Goodyear Closure Deadline Looms
(Akron/Tire Review – Tyler Morning Telegraph) By Thursday November 1, Goodyear Tire and Rubber Co. employees at the Tyler plant may know more about what the company plans to do with the facility – and their jobs – at the start of the New Year. Then again, they may not know a whole lot more than they do now. In December 2006, the United Steelworkers ratified a three-year master contract with Goodyear that stipulated the company would keep the Tyler plant open at least one year. The next month, Goodyear, in a Form 8-K filed with the Securities and Exchange Commission, indicated it might close the plant in the first three months of 2008. Companies must file a Form 8-K to announce major events of which their shareholders should be aware.
The master contract, however, contained a provision that set a November 1, 2007, closure notification deadline, said Jim Wansley, president of USW Local 746L, the local union representing Tyler Goodyear workers. “If they are going to close the plant in the first six months of 2008, they have to give us their plan, in writing, by November 1,” Wansley said. Steelworkers and company officials met in mid October, but Wansley said Goodyear officials would not give the union a definite answer. “They haven’t given us a closure notice,” he said. “Although they have hinted around that there are several things that are being looked at, they can’t give us a definitive answer on what they’re going to do.”
Wansley speculated the company might say what its plans for the Tyler plant are when it announces its third-quarter financial results. A few hundred employees have taken early retirement or buyout packages offered by Goodyear. Now, Wansley said, hourly employees at the plant probably total between 730 and 750; salaried employees total about 60; and contract employees performing salaried functions total about 60. “There’s a lot of anxiety in the plant; there’s a lot of, ‘I’d like to know what my future is,'” the union president said.

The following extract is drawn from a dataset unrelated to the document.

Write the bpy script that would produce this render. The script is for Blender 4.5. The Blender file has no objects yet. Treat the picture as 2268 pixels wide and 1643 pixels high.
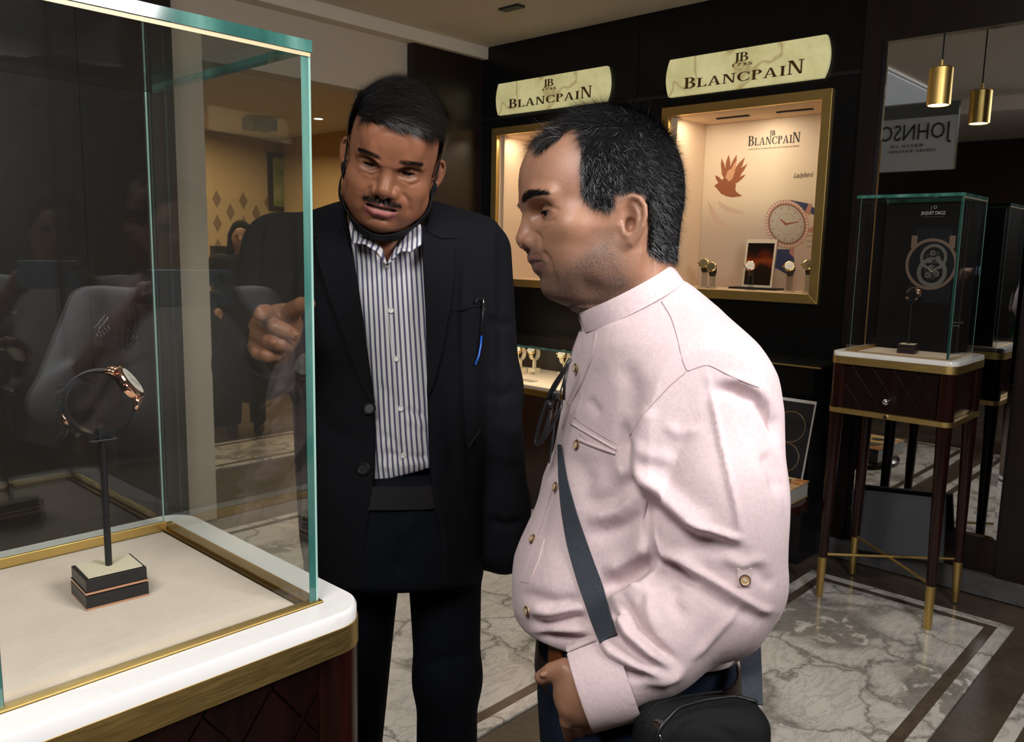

If the company says nothing about the Tyler plant’s future by Thursday, it cannot close the plant during the first six months of 2008, Wansley said. That’s not to say the company cannot lay off workers or take other actions while not closing the plant. He said there is much discussion between the company and union as to what the company’s contractual obligations are regarding the Tyler plant, “and the Steelworkers are doing everything within the contract language they have to keep this plant open.”
Despite its workers knowing the sun may be setting on the Tyler Goodyear plant, the facility remains one of the best-producing Goodyear plants, and it has one of the best safety records. “We’re supposed to run 10,000 tyres a day and we’re running 25,000 tyres a day, and they’re selling everything they can get,” Wansley said. “The folks in Tyler have done everything they can to make it a bad business decision to close the plant.” Goodyear previously said it expected the closure to be completed in the first quarter of 2008, at a cost between $155 million and $160 million. It said the plant’s closure should generate an annual cost savings of about $50 million.